FT: Will AMLO turn out to be a fiscal hawk?

Andres Manuel Lopez Obrador speaks during a press conference at Hyatt Regency Polanco hotel on July 9 in Mexico City. Photo: Carlos Tischler/Getty Images

Andrés Manuel López Obrador campaigned on a pledge to root out corruption, boost infrastructure spending and provide greater support to the “poor and forgotten.”

But a pragmatic side has also surfaced since the late stages of the campaign, says the Financial Times.

“He is more aware of the importance of investors,” says Rene Lichtschlag, senior portfolio manager at Union Investment. “He had a stable lead for weeks. There was no need to be more aggressive against investors.”

The market reacted well to AMLO’s July 1 victory. Mexico-focused funds reported net inflows that improve on 2017 numbers.

And the country’s benchmark IPC stock index is up almost 4 percent since the beginning of the month, and AMLO doesn’t even assume power until Dec. 1.

“The Mexican economy from a fundamental perspective is in good shape,” says Fernando Murillo, of Oxford Economics, citing low unemployment, resilient consumer spending and inflation coming under control as reasons for optimism.
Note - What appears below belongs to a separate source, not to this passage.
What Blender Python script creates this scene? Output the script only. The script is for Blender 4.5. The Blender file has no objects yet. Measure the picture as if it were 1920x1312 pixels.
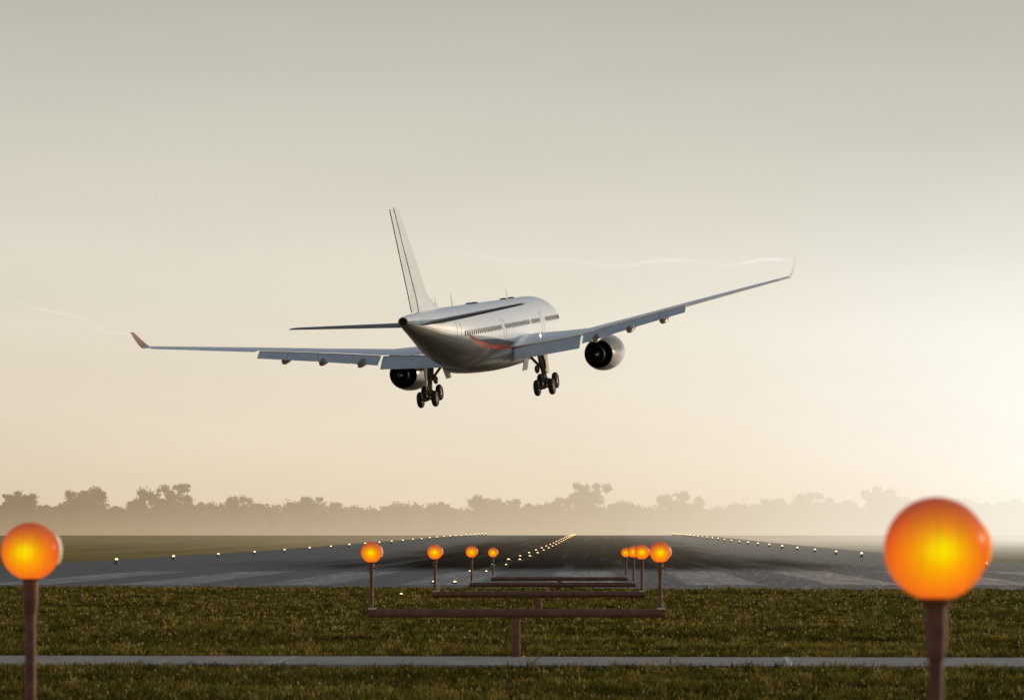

Pablo Riveroll, head of Latin America equities at Schroders, adds that the relief rally in Mexican stocks created positive momentum, but he cautions: “The reality will be seen when they take over. The private sector is still figuring out what the new policy is.”

So how will López Obrador eradicate corruption, and how will NAFTA renegotiations turn out? How will he pay for increased old age and disability pensions, improved youth programs, better payouts to struggling farmers and improved infrastructure?

This he hopes to achieve by clamping down on corruption and adjusting existing public spending programs, most notably reducing the salaries of bureaucrats, including politicians.

While fine detail have not been announced, economists say the new president may prove more prudent than outsiders predict.

“This guy has reinvented himself from being a redistributive leftist to a firmly middle-class candidate,” says Erik Lueth, an emerging market economist at Legal & General Investment Management. “He’s a fiscal hawk.”

The future of oil contracts awarded under an energy liberalization program starting five years ago is less clear. Scores of oil companies have invested in the Gulf of Mexico but López Obrador has repeatedly said he wanted to revise the agreements to eliminate corruption and further assess their benefit to Mexico.

On fighting corruption, AMLO has a big job. About half of Mexicans who needed to access basic public services said they had to pay a bribe to do so, according to a recent study.

The issue is important for international investors because corruption hurts the economy.

The biggest issue that is largely outside López Obrador’s control is the discussion on NAFTA. For Mexico, which sends four-fifths of its exports to the U.S., a deal is critical. Graciela Márquez, Mexico’s incoming economy minister, has said a NAFTA deal by October is possible but the likelihood of this is diminishing, considering the state of U.S. politics.

Some investors are skeptical, but the visit by a U.S. delegation led by Mike Pompeo, secretary of state, shortly after the election is seen as a positive signal.

Union Investment has about €750 million invested in Mexican assets but Lichtschlag says no big adjustments have been made to the portfolio.